* **Instructions to follow**:
Output only the count of lines that contain "scene".

"""

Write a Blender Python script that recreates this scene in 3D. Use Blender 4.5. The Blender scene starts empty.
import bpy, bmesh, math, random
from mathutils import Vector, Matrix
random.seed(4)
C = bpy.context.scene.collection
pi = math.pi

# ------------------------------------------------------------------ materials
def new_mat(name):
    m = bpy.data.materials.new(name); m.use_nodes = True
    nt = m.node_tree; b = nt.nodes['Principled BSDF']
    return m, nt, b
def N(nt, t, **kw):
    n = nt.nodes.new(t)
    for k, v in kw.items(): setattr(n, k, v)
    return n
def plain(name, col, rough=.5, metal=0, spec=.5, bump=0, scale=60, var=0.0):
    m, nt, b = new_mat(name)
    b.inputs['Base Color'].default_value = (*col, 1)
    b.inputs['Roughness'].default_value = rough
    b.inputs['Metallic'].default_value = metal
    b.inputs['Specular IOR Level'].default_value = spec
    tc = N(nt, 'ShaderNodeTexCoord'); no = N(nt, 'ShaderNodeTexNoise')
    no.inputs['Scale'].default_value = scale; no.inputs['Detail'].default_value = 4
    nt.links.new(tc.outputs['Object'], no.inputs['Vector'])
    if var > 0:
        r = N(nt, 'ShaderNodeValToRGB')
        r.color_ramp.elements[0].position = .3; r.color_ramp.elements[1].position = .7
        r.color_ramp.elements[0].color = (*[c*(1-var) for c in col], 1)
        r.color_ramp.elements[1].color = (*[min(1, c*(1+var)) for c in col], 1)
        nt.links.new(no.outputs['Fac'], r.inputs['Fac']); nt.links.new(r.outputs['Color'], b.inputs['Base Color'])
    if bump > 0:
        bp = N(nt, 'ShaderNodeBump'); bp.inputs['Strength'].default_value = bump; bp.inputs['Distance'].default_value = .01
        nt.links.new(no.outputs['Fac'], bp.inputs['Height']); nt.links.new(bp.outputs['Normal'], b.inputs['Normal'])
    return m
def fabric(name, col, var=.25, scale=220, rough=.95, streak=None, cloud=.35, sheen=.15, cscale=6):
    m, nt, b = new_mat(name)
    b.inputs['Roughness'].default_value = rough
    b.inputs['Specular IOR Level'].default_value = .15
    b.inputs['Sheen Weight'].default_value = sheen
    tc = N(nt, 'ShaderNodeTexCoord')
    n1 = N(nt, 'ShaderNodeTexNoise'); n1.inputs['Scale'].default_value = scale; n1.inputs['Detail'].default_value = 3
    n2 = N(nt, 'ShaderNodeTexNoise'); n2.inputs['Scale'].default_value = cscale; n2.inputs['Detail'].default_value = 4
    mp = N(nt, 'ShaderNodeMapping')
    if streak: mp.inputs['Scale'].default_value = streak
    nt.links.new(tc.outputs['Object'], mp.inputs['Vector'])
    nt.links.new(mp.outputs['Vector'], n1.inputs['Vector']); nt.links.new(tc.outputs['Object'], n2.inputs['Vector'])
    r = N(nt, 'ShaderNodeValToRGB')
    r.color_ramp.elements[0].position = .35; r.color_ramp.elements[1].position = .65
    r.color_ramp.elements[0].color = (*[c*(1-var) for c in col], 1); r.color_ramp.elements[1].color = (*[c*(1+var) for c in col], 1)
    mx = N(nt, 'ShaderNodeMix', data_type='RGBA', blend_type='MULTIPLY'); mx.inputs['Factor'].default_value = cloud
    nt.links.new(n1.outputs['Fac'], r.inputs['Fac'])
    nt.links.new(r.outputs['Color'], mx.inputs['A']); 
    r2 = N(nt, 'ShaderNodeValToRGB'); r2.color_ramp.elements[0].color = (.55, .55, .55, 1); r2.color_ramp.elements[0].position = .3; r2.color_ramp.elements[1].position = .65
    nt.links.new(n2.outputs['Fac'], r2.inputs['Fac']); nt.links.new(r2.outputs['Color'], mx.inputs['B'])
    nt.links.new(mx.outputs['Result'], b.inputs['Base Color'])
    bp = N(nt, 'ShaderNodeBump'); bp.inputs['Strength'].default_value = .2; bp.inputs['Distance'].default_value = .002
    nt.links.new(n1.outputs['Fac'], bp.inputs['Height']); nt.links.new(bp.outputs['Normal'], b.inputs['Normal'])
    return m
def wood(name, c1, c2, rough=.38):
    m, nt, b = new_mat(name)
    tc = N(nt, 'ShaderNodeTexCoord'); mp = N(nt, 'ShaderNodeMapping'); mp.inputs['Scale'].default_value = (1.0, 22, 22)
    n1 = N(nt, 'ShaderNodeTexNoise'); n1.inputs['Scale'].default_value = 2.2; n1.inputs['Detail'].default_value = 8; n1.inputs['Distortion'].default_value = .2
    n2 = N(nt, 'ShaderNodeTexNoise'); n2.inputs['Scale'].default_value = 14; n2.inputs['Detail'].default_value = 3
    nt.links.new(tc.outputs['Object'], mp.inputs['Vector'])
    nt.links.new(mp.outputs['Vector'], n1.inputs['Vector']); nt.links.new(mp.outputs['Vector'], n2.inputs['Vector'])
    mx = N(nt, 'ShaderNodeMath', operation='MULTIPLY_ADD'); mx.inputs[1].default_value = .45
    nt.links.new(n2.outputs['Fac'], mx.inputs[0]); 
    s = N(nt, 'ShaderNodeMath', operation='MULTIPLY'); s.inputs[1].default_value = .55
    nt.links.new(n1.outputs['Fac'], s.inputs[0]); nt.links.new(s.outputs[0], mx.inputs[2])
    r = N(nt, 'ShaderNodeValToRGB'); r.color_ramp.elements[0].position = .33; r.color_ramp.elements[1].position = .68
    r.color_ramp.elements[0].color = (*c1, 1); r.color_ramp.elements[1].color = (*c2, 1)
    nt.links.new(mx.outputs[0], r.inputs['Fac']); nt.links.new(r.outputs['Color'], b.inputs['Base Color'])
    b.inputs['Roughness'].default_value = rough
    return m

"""

* **Solution**:
2